Leave the pictures out. Retype exactly the lines below from the one containing "Recreate this scene" through the one containing "from mathutils import Vector, Matrix", and no others.

Stored data:
══════════
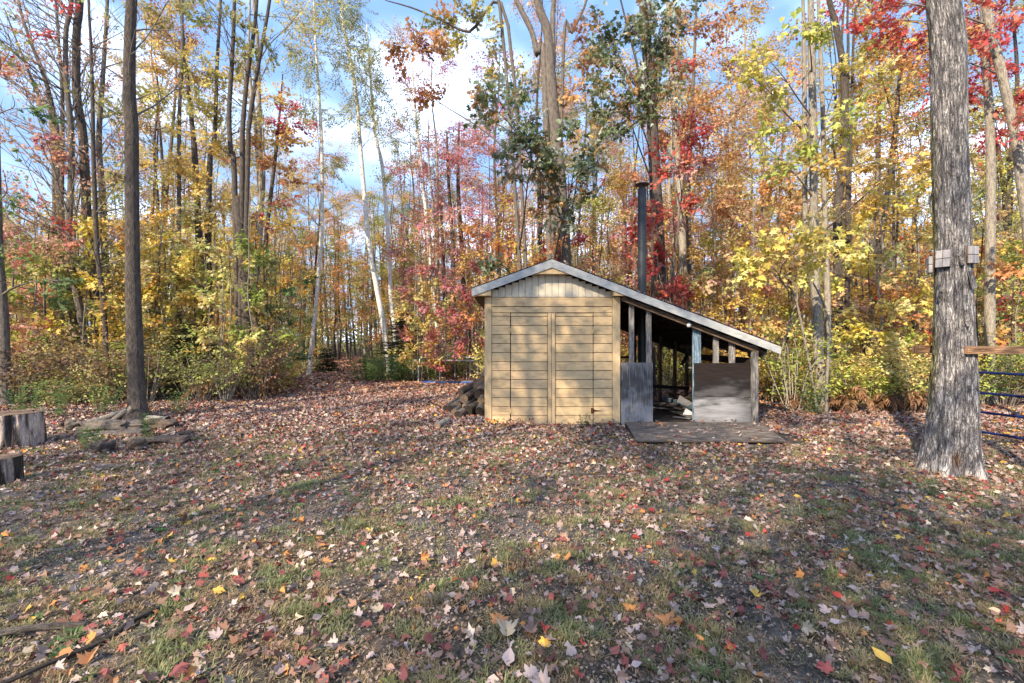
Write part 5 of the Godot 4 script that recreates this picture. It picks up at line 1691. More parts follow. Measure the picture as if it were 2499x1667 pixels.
	tree("maple_tree", "left grey trunk of a pair between the stovepipe maple and the yellow maple", [stem(16.0, [[1670, 938], [1668, 820], [1667, 710], [1665, 580], [1654, 383], [1640, 200], [1630, 0], [1620, -200]], [23, 21, 21, 20, 17, 14, 10, 5])],
		[blob(1690, 250, 15.4, 90, 70, 80, "orange"), blob(1640, 300, 15.4, 70, 60, 50, "rust"), blob(1740, 140, 15.4, 90, 70, 70, "orange"), blob(1780, 300, 15.6, 90, 70, 80, "blush"), blob(1730, 500, 15.6, 90, 60, 60, "rust")], {"bark": "bark_pale", "kind": "far"})
	tree("maple_tree", "right thinner trunk of a pair between the stovepipe maple and the yellow maple", [stem(16.4, [[1684, 936], [1683, 820], [1682, 710], [1681, 580], [1680, 450], [1690, 250], [1700, 0]], [16, 15, 14, 13, 12, 9, 6])],
		[blob(1760, 420, 16, 100, 70, 80, "orange"), blob(1800, 560, 15.8, 90, 60, 60, "blush"), blob(1720, 620, 15.8, 70, 60, 46, "gold")], {"bark": "bark_grey", "kind": "far"})
	# the yellow maple right of the shed
	var yel := [blob(1850, 640, 8.4, 80, 35, 14, "yellow"), blob(1960, 590, 8.2, 120, 50, 26, "yellow"), blob(2060, 600, 8.5, 80, 50, 16, "yellow"), blob(1890, 560, 8.6, 60, 40, 10, "gold"), blob(1960, 310, 9.0, 90, 55, 18, "lime"), blob(2070, 300, 9.2, 90, 50, 16, "lime"), blob(2080, 400, 8.6, 100, 45, 20, "gold"), blob(2210, 410, 8.4, 70, 50, 16, "gold"), blob(1870, 160, 9.0, 70, 110, 18, "yellow"), blob(1960, 60, 9.0, 50, 40, 8, "lime"), blob(1870, 370, 9.2, 60, 60, 10, "lime"), blob(1820, 190, 9.2, 60, 60, 10, "yellow")]
	var ym := tree("yellow_maple", "clump of grey stems with broad yellow leaves right of the lean-to", [stem(9.8, [[2010, 1003], [2003, 930], [1998, 868], [1994, 753], [1990, 676], [1987, 536], [1983, 230], [1979, 19], [1975, -250]], [33, 28, 27, 25, 23, 21, 20, 16, 6]), stem(10.0, [[2004, 1000], [1992, 800], [1980, 660], [1966, 551], [1964, 268], [1962, 77], [1955, -150]], [16, 15, 14, 14, 12, 10, 5]), stem(10.1, [[2020, 1000], [2020, 760], [2015, 600], [2012, 497], [2008, 268], [1998, 19], [1990, -180]], [19, 17, 15, 14, 12, 9, 4]), stem(9.2, [[2017, 1030], [2018, 930], [2021, 868], [2016, 760], [1985, 690]], [9, 8, 8, 6, 4]), stem(9.3, [[1998, 840], [1945, 740], [1910, 690], [1870, 655], [1820, 640]], [8, 6, 5, 4, 2])],
		yel, {"bark": "bark_pale", "leaf": 1.1})
	leaf_parts(ym, yel, 190, 0.135, 18)
	tree("maple_tree", "dark leaning trunk behind the yellow leaved clump with a forked top", [stem(12.0, [[2052, 975], [2049, 850], [2046, 700], [2044, 517], [2058, 400], [2063, 344], [2062, 250], [2059, 172], [2040, 60], [2020, -20], [1995, -220]], [28, 24, 23, 22, 21, 21, 20, 19, 16, 14, 6]), stem(12.0, [[2064, 260], [2070, 160], [2068, 60], [2072, -60]], [10, 8, 6, 4]), stem(12.0, [[2066, 240], [2082, 120], [2098, 0], [2110, -120]], [9, 7, 5, 3])],
		[blob(2120, 200, 12.0, 120, 90, 80, "yellow"), blob(2160, 80, 12.4, 120, 80, 60, "yellow"), blob(2010, 430, 12.2, 70, 60, 30, "gold"), blob(1900, 450, 12.5, 90, 70, 50, "orange")], {"bark": "bark_dark"})
	tree("maple_tree", "straight trunk with a gold crown left of the great right tree", [stem(17.0, [[2146, 930], [2144, 800], [2143, 650], [2142, 517], [2144, 306], [2150, 100], [2150, -80]], [21, 19, 18, 17, 13, 8, 3])],
		[blob(2130, 180, 16.4, 120, 90, 120, "yellow"), blob(2220, 250, 16.4, 90, 90, 90, "gold"), blob(2160, 330, 16.2, 110, 60, 80, "gold"), blob(2230, 530, 16.0, 70, 60, 40, "gold"), blob(2120, 480, 16.2, 80, 60, 50, "orange")], {"bark": "bark_grey", "kind": "far"})
	tree("maple_tree", "dark leaning trunk crossing a pale dead limb left of the great right tree", [stem(15.5, [[2108, 940], [2112, 860], [2121, 753], [2140, 638], [2165, 470], [2185, 300], [2200, 120]], [24, 23, 22, 20, 15, 11, 5])], [blob(2200, 200, 15, 90, 80, 60, "orange"), blob(2230, 90, 15, 100, 80, 60, "red")], {"bark": "bark_dark", "kind": "far"})
	tree("dead_sapling", "pale dead limb slanting behind the yellow leaved clump", [stem(14.5, [[2060, 800], [2085, 745], [2110, 690], [2135, 640]], [9, 9, 8, 5])], [], {"bark": "bark_pale", "flare": false})
	tree("dead_sapling", "crooked pale leafless sapling between the lean-to and the yellow maple", [stem(10.2, [[1882, 980], [1890, 930], [1905, 860], [1922, 810], [1928, 780], [1946, 730], [1936, 690], [1905, 665], [1870, 640]], [5, 5, 5, 5, 4, 4, 3, 2, 1]), stem(10.2, [[1925, 800], [1922, 840], [1912, 900], [1914, 960]], [3, 3, 2, 2])], [], {"bark": "bark_pale", "flare": false})
	tree("maple_tree", "pale smooth trunk seen right of the great right tree", [stem(10.6, [[2418, 994], [2416, 900], [2415, 845], [2417, 600], [2418, 450], [2415, 287], [2409, 191], [2400, 38], [2395, -200]], [36, 31, 30, 29, 27, 25, 23, 18, 9])],
		[blob(2420, 250, 10.4, 70, 80, 22, "red"), blob(2470, 120, 10.2, 80, 90, 30, "red"), blob(2400, 60, 10.2, 80, 60, 22, "orange")], {"bark": "bark_pale"})
	tree("maple_tree", "blotched trunk leaning in from the right edge with scarlet leaves", [stem(8.2, [[2535, 1030], [2530, 880], [2520, 700], [2508, 560], [2492, 440], [2473, 306], [2438, 153], [2411, 38], [2395, -100], [2385, -300]], [38, 33, 31, 30, 29, 28, 28, 26, 20, 10])],
		[blob(2180, 60, 8.6, 130, 50, 30, "red"), blob(2240, 120, 8.4, 80, 60, 18, "orange"), blob(2460, 330, 8.2, 60, 120, 18, "red"), blob(2440, 70, 8.0, 90, 70, 18, "red"), blob(2130, 20, 8.8, 80, 40, 14, "red"), blob(2300, -60, 8.6, 150, 60, 26, "red")], {"bark": "bark_pale", "leaf": 0.9})
	great_tree()
	shade_trees()


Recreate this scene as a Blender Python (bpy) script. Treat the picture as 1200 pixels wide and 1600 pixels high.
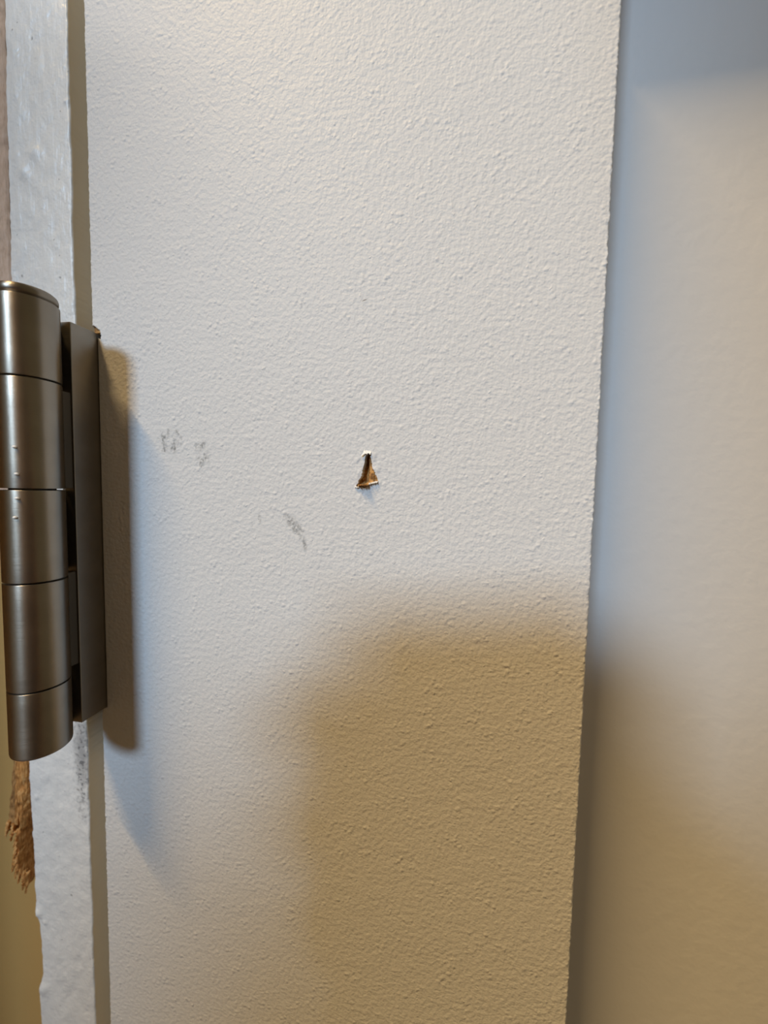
import bpy, bmesh, math, random
import numpy as np
from mathutils import Vector, Matrix

for o in list(bpy.data.objects):
    bpy.data.objects.remove(o)
scene = bpy.context.scene
C = scene.collection
MM = 0.001

# ------------------------------------------------------------------ camera
# world: X right along the door face, Y into the door, Z up; door face is y = 0
CAM_D = 100.36 * MM
RIGHT = Vector((0.98543, 0.16887, 0.02012))
UP = Vector((-0.03026, 0.05765, 0.99788))
FWD = Vector((-0.16735, 0.98395, -0.06192))
cam_data = bpy.data.cameras.new('camera')
cam = bpy.data.objects.new('camera', cam_data)
C.objects.link(cam)
scene.camera = cam
cam_data.sensor_fit = 'VERTICAL'
cam_data.sensor_height = 24.0
cam_data.sensor_width = 18.0
cam_data.lens = 9.0
cam_data.clip_start = 0.002
cam_data.clip_end = 50
CAMPOS = Vector((0, -CAM_D, 0))
m = Matrix((RIGHT, UP, -FWD)).transposed().to_4x4()
m.translation = CAMPOS
cam.matrix_world = m
cam_data.dof.use_dof = True
cam_data.dof.focus_distance = 0.102
cam_data.dof.aperture_fstop = 5.0

# ------------------------------------------------------------------ world and lamps
world = bpy.data.worlds.new('room_ambient')
scene.world = world
world.use_nodes = True
bg = world.node_tree.nodes['Background']
bg.inputs[0].default_value = (1.0, 0.80, 0.47, 1)
bg.inputs[1].default_value = 0.178

def area_lamp(name, loc, target, sx, sy, power, color):
    d = bpy.data.lights.new(name, 'AREA')
    d.shape = 'RECTANGLE'
    d.size = sx
    d.size_y = sy
    d.energy = power
    d.color = color
    o = bpy.data.objects.new(name, d)
    C.objects.link(o)
    o.location = loc
    o.rotation_euler = (Vector(target) - Vector(loc)).to_track_quat('-Z', 'Y').to_euler()
    return o

KEY = Vector((-0.69, -2.00, 1.06))
area_lamp('daylight_window', KEY, (-0.05, 0, 0), 0.42, 0.30, 37.0, (0.54, 0.75, 1.0))
area_lamp('ceiling_strip_light', (-1.22, -0.92, 2.45), (-0.02, 0, 0), 1.60, 0.05, 118.0, (1.0, 0.69, 0.32))

scene.view_settings.view_transform = 'Standard'
scene.view_settings.look = 'None'
scene.view_settings.exposure = 0.0
scene.view_settings.gamma = 1.0
scene.view_settings.use_curve_mapping = False

# ------------------------------------------------------------------ helpers
rng = np.random.default_rng(7)
random.seed(7)

def vnoise(x, z, freq, seed=0):
    """smooth 2-D value noise in -1..1"""
    r = np.random.default_rng(seed)
    T = r.uniform(-1, 1, (256, 256))
    a = np.asarray(x) * freq + 1000.0
    b = np.asarray(z) * freq + 1000.0
    i = np.floor(a).astype(int); j = np.floor(b).astype(int)
    u = a - i; v = b - j
    u = u * u * (3 - 2 * u); v = v * v * (3 - 2 * v)
    i0 = i % 256; i1 = (i + 1) % 256; j0 = j % 256; j1 = (j + 1) % 256
    return (T[i0, j0] * (1 - u) + T[i1, j0] * u) * (1 - v) + (T[i0, j1] * (1 - u) + T[i1, j1] * u) * v

def mesh_obj(name, verts, faces, mat, parent=None, smooth=True):
    me = bpy.data.meshes.new(name)
    me.from_pydata([tuple(v) for v in verts], [], [tuple(f) for f in faces])
    me.update()
    if smooth:
        me.polygons.foreach_set('use_smooth', [True] * len(me.polygons))
    o = bpy.data.objects.new(name, me)
    C.objects.link(o)
    if mat:
        me.materials.append(mat)
    if parent:
        o.parent = parent
    return o

def bm_obj(name, bm, mat, parent=None, smooth=True):
    me = bpy.data.meshes.new(name)
    bmesh.ops.recalc_face_normals(bm, faces=bm.faces)
    bm.to_mesh(me)
    bm.free()
    if smooth:
        me.polygons.foreach_set('use_smooth', [True] * len(me.polygons))
    o = bpy.data.objects.new(name, me)
    C.objects.link(o)
    if mat:
        me.materials.append(mat)
    if parent:
        o.parent = parent
    return o

def empty(name, loc=(0, 0, 0)):
    o = bpy.data.objects.new(name, None)
    o.empty_display_size = 0.01
    C.objects.link(o)
    o.location = loc
    return o

def tag(o, label, cat=None, kind=None, group=None):
    o['label'] = label
    if cat: o['category'] = cat
    if kind: o['kind'] = kind
    if group: o['group'] = group
    return o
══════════
▶ [Answer to the problem]
Recreate this scene as a Blender Python (bpy) script. Treat the picture as 1200 pixels wide and 1600 pixels high.
import bpy, bmesh, math, random
import numpy as np
from mathutils import Vector, Matrix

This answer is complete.